## START
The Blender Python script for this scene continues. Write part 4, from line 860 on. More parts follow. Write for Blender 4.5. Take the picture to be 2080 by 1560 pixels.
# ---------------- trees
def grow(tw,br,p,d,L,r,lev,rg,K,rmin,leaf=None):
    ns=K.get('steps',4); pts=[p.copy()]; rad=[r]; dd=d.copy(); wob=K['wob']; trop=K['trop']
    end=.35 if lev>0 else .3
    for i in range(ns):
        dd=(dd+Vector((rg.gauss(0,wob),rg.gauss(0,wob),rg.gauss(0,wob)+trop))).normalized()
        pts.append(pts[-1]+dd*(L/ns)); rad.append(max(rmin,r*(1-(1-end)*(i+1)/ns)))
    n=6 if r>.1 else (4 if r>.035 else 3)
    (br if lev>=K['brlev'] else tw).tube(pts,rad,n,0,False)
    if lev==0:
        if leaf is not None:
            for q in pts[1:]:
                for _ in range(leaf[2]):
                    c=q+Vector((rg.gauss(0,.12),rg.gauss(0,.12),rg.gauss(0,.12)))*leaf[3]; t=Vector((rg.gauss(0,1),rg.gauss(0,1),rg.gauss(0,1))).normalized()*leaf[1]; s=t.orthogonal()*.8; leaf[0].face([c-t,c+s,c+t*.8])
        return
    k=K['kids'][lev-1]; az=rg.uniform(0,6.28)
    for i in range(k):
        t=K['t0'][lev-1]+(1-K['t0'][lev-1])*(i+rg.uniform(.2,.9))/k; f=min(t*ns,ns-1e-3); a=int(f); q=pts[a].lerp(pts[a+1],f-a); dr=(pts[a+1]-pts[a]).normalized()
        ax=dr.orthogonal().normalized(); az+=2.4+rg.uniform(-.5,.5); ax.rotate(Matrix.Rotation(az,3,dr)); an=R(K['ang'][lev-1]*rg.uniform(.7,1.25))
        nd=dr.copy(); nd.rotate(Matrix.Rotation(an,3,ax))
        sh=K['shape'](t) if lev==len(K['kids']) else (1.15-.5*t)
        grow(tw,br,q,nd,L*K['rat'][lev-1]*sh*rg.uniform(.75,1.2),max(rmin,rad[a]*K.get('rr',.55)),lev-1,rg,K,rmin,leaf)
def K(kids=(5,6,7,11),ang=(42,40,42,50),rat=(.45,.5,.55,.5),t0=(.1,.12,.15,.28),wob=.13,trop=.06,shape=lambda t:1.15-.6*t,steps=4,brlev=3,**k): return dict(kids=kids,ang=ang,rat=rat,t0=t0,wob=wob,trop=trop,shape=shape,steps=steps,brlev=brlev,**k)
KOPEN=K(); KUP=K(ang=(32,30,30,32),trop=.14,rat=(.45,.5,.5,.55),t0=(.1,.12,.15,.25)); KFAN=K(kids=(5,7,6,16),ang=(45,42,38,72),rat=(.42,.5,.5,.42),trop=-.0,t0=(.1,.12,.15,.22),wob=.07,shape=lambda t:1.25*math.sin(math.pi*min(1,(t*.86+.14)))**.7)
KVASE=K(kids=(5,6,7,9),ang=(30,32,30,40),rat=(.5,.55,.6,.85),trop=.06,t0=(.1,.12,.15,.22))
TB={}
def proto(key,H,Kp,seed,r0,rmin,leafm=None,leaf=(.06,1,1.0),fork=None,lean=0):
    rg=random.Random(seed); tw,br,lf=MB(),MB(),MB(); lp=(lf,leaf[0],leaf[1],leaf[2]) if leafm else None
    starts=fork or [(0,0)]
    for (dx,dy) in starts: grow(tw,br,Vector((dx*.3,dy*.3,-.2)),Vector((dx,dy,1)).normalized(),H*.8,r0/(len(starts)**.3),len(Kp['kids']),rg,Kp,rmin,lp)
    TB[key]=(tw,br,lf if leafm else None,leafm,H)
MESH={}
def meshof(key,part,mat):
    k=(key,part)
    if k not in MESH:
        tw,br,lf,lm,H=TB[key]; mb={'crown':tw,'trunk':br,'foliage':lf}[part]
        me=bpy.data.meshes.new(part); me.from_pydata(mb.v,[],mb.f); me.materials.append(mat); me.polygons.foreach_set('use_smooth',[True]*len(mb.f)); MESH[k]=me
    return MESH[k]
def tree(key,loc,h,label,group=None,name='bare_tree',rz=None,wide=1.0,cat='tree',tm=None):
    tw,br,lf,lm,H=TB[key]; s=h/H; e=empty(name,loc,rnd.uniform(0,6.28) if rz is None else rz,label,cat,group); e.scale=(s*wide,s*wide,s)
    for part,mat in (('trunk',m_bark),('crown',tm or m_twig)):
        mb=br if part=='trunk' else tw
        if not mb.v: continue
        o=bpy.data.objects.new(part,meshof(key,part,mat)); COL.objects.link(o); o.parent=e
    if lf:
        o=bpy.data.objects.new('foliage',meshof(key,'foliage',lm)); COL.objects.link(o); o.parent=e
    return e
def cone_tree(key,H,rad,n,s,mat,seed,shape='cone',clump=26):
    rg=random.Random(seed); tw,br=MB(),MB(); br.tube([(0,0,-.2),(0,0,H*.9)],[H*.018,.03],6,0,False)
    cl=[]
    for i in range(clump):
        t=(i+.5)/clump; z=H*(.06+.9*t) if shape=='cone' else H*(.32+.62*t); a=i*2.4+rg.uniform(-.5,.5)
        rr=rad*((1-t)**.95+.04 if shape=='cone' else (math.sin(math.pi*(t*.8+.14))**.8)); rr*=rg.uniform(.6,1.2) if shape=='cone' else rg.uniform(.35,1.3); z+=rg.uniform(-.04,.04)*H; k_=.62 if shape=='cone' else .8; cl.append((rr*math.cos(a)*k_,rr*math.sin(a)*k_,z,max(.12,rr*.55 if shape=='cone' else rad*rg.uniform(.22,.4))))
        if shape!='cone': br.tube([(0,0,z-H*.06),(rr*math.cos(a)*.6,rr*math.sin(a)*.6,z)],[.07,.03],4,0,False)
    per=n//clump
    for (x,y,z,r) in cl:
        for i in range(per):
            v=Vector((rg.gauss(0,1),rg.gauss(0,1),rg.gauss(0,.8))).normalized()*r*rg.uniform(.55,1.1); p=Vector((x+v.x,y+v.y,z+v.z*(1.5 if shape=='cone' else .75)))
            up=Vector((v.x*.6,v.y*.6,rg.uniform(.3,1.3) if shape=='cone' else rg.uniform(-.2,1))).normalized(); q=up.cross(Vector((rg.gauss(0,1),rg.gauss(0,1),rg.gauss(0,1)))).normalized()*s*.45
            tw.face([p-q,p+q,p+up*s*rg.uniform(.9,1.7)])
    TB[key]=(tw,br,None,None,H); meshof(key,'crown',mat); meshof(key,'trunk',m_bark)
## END
Work required: Reproduce the listing shown above in its entirety, exactly.

Answer for this exercise:
The Blender Python script for this scene continues. Write part 4, from line 860 on. More parts follow. Write for Blender 4.5. Take the picture to be 2080 by 1560 pixels.
# ---------------- trees
def grow(tw,br,p,d,L,r,lev,rg,K,rmin,leaf=None):
    ns=K.get('steps',4); pts=[p.copy()]; rad=[r]; dd=d.copy(); wob=K['wob']; trop=K['trop']
    end=.35 if lev>0 else .3
    for i in range(ns):
        dd=(dd+Vector((rg.gauss(0,wob),rg.gauss(0,wob),rg.gauss(0,wob)+trop))).normalized()
        pts.append(pts[-1]+dd*(L/ns)); rad.append(max(rmin,r*(1-(1-end)*(i+1)/ns)))
    n=6 if r>.1 else (4 if r>.035 else 3)
    (br if lev>=K['brlev'] else tw).tube(pts,rad,n,0,False)
    if lev==0:
        if leaf is not None:
            for q in pts[1:]:
                for _ in range(leaf[2]):
                    c=q+Vector((rg.gauss(0,.12),rg.gauss(0,.12),rg.gauss(0,.12)))*leaf[3]; t=Vector((rg.gauss(0,1),rg.gauss(0,1),rg.gauss(0,1))).normalized()*leaf[1]; s=t.orthogonal()*.8; leaf[0].face([c-t,c+s,c+t*.8])
        return
    k=K['kids'][lev-1]; az=rg.uniform(0,6.28)
    for i in range(k):
        t=K['t0'][lev-1]+(1-K['t0'][lev-1])*(i+rg.uniform(.2,.9))/k; f=min(t*ns,ns-1e-3); a=int(f); q=pts[a].lerp(pts[a+1],f-a); dr=(pts[a+1]-pts[a]).normalized()
        ax=dr.orthogonal().normalized(); az+=2.4+rg.uniform(-.5,.5); ax.rotate(Matrix.Rotation(az,3,dr)); an=R(K['ang'][lev-1]*rg.uniform(.7,1.25))
        nd=dr.copy(); nd.rotate(Matrix.Rotation(an,3,ax))
        sh=K['shape'](t) if lev==len(K['kids']) else (1.15-.5*t)
        grow(tw,br,q,nd,L*K['rat'][lev-1]*sh*rg.uniform(.75,1.2),max(rmin,rad[a]*K.get('rr',.55)),lev-1,rg,K,rmin,leaf)
def K(kids=(5,6,7,11),ang=(42,40,42,50),rat=(.45,.5,.55,.5),t0=(.1,.12,.15,.28),wob=.13,trop=.06,shape=lambda t:1.15-.6*t,steps=4,brlev=3,**k): return dict(kids=kids,ang=ang,rat=rat,t0=t0,wob=wob,trop=trop,shape=shape,steps=steps,brlev=brlev,**k)
KOPEN=K(); KUP=K(ang=(32,30,30,32),trop=.14,rat=(.45,.5,.5,.55),t0=(.1,.12,.15,.25)); KFAN=K(kids=(5,7,6,16),ang=(45,42,38,72),rat=(.42,.5,.5,.42),trop=-.0,t0=(.1,.12,.15,.22),wob=.07,shape=lambda t:1.25*math.sin(math.pi*min(1,(t*.86+.14)))**.7)
KVASE=K(kids=(5,6,7,9),ang=(30,32,30,40),rat=(.5,.55,.6,.85),trop=.06,t0=(.1,.12,.15,.22))
TB={}
def proto(key,H,Kp,seed,r0,rmin,leafm=None,leaf=(.06,1,1.0),fork=None,lean=0):
    rg=random.Random(seed); tw,br,lf=MB(),MB(),MB(); lp=(lf,leaf[0],leaf[1],leaf[2]) if leafm else None
    starts=fork or [(0,0)]
    for (dx,dy) in starts: grow(tw,br,Vector((dx*.3,dy*.3,-.2)),Vector((dx,dy,1)).normalized(),H*.8,r0/(len(starts)**.3),len(Kp['kids']),rg,Kp,rmin,lp)
    TB[key]=(tw,br,lf if leafm else None,leafm,H)
MESH={}
def meshof(key,part,mat):
    k=(key,part)
    if k not in MESH:
        tw,br,lf,lm,H=TB[key]; mb={'crown':tw,'trunk':br,'foliage':lf}[part]
        me=bpy.data.meshes.new(part); me.from_pydata(mb.v,[],mb.f); me.materials.append(mat); me.polygons.foreach_set('use_smooth',[True]*len(mb.f)); MESH[k]=me
    return MESH[k]
def tree(key,loc,h,label,group=None,name='bare_tree',rz=None,wide=1.0,cat='tree',tm=None):
    tw,br,lf,lm,H=TB[key]; s=h/H; e=empty(name,loc,rnd.uniform(0,6.28) if rz is None else rz,label,cat,group); e.scale=(s*wide,s*wide,s)
    for part,mat in (('trunk',m_bark),('crown',tm or m_twig)):
        mb=br if part=='trunk' else tw
        if not mb.v: continue
        o=bpy.data.objects.new(part,meshof(key,part,mat)); COL.objects.link(o); o.parent=e
    if lf:
        o=bpy.data.objects.new('foliage',meshof(key,'foliage',lm)); COL.objects.link(o); o.parent=e
    return e
def cone_tree(key,H,rad,n,s,mat,seed,shape='cone',clump=26):
    rg=random.Random(seed); tw,br=MB(),MB(); br.tube([(0,0,-.2),(0,0,H*.9)],[H*.018,.03],6,0,False)
    cl=[]
    for i in range(clump):
        t=(i+.5)/clump; z=H*(.06+.9*t) if shape=='cone' else H*(.32+.62*t); a=i*2.4+rg.uniform(-.5,.5)
        rr=rad*((1-t)**.95+.04 if shape=='cone' else (math.sin(math.pi*(t*.8+.14))**.8)); rr*=rg.uniform(.6,1.2) if shape=='cone' else rg.uniform(.35,1.3); z+=rg.uniform(-.04,.04)*H; k_=.62 if shape=='cone' else .8; cl.append((rr*math.cos(a)*k_,rr*math.sin(a)*k_,z,max(.12,rr*.55 if shape=='cone' else rad*rg.uniform(.22,.4))))
        if shape!='cone': br.tube([(0,0,z-H*.06),(rr*math.cos(a)*.6,rr*math.sin(a)*.6,z)],[.07,.03],4,0,False)
    per=n//clump
    for (x,y,z,r) in cl:
        for i in range(per):
            v=Vector((rg.gauss(0,1),rg.gauss(0,1),rg.gauss(0,.8))).normalized()*r*rg.uniform(.55,1.1); p=Vector((x+v.x,y+v.y,z+v.z*(1.5 if shape=='cone' else .75)))
            up=Vector((v.x*.6,v.y*.6,rg.uniform(.3,1.3) if shape=='cone' else rg.uniform(-.2,1))).normalized(); q=up.cross(Vector((rg.gauss(0,1),rg.gauss(0,1),rg.gauss(0,1)))).normalized()*s*.45
            tw.face([p-q,p+q,p+up*s*rg.uniform(.9,1.7)])
    TB[key]=(tw,br,None,None,H); meshof(key,'crown',mat); meshof(key,'trunk',m_bark)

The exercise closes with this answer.